--- start Dataset extract ---

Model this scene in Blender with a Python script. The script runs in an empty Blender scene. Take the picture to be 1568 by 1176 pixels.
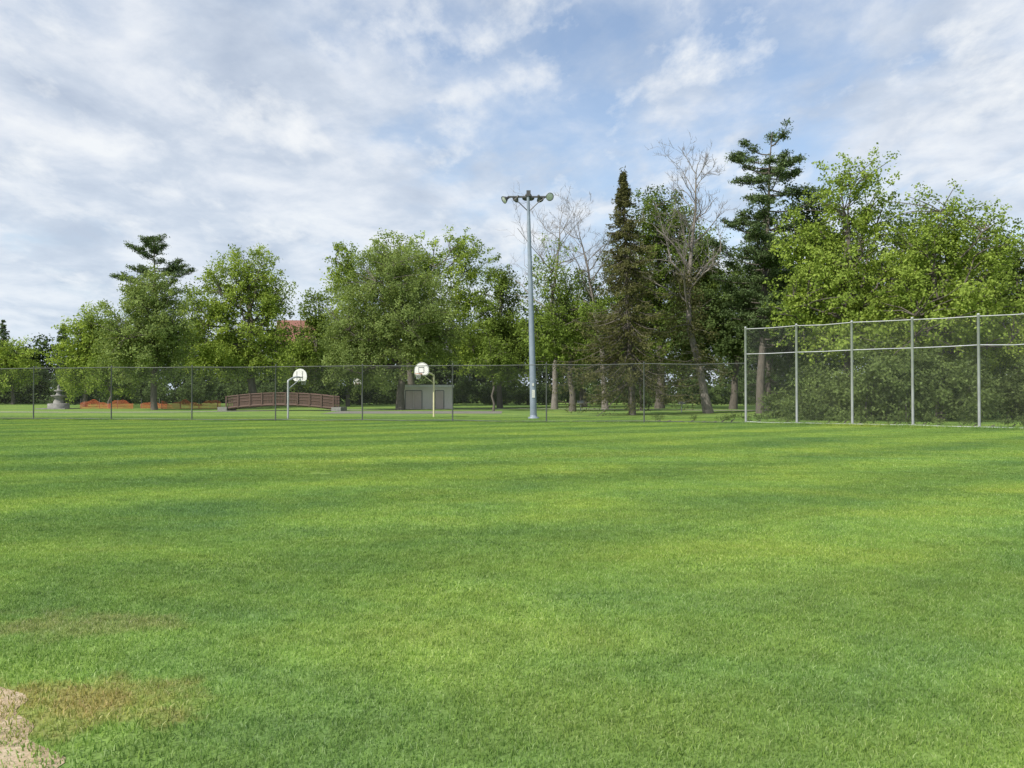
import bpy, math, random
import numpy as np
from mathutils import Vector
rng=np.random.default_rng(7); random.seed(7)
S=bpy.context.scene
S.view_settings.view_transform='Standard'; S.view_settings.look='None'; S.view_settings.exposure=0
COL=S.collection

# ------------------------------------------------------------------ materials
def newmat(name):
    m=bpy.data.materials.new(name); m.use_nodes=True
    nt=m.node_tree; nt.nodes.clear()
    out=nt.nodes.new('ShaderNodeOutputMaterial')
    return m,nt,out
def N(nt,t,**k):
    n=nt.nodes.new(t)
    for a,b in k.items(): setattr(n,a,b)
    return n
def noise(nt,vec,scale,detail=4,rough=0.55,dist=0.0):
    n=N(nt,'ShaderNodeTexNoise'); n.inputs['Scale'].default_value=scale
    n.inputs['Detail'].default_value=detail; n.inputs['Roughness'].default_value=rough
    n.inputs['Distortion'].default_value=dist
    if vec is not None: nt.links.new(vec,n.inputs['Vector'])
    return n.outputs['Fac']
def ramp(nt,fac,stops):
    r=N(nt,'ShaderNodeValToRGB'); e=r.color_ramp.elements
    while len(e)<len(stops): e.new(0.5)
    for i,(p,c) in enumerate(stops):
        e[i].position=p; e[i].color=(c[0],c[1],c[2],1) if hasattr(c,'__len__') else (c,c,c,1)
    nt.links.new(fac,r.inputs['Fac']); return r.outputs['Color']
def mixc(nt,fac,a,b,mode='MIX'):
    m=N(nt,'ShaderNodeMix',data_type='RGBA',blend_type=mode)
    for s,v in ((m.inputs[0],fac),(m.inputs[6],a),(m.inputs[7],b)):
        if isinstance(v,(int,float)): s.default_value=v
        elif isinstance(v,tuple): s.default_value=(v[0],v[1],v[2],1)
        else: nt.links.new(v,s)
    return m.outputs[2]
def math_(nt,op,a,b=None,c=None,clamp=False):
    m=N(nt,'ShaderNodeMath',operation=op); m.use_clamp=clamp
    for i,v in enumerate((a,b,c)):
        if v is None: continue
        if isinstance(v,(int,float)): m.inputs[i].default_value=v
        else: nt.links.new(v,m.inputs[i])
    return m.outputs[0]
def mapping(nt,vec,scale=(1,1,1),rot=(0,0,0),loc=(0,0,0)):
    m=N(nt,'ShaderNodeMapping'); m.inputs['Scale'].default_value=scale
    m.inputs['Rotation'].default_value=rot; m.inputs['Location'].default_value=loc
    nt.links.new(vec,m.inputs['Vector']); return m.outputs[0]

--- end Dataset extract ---

- What needs to be done -
Return, unchanged, the lines from the first line of the material through the line that holds "COL=S.collection", inclusive, omitting pictures.

- Response to the exercise -
Model this scene in Blender with a Python script. The script runs in an empty Blender scene. Take the picture to be 1568 by 1176 pixels.
import bpy, math, random
import numpy as np
from mathutils import Vector
rng=np.random.default_rng(7); random.seed(7)
S=bpy.context.scene
S.view_settings.view_transform='Standard'; S.view_settings.look='None'; S.view_settings.exposure=0
COL=S.collection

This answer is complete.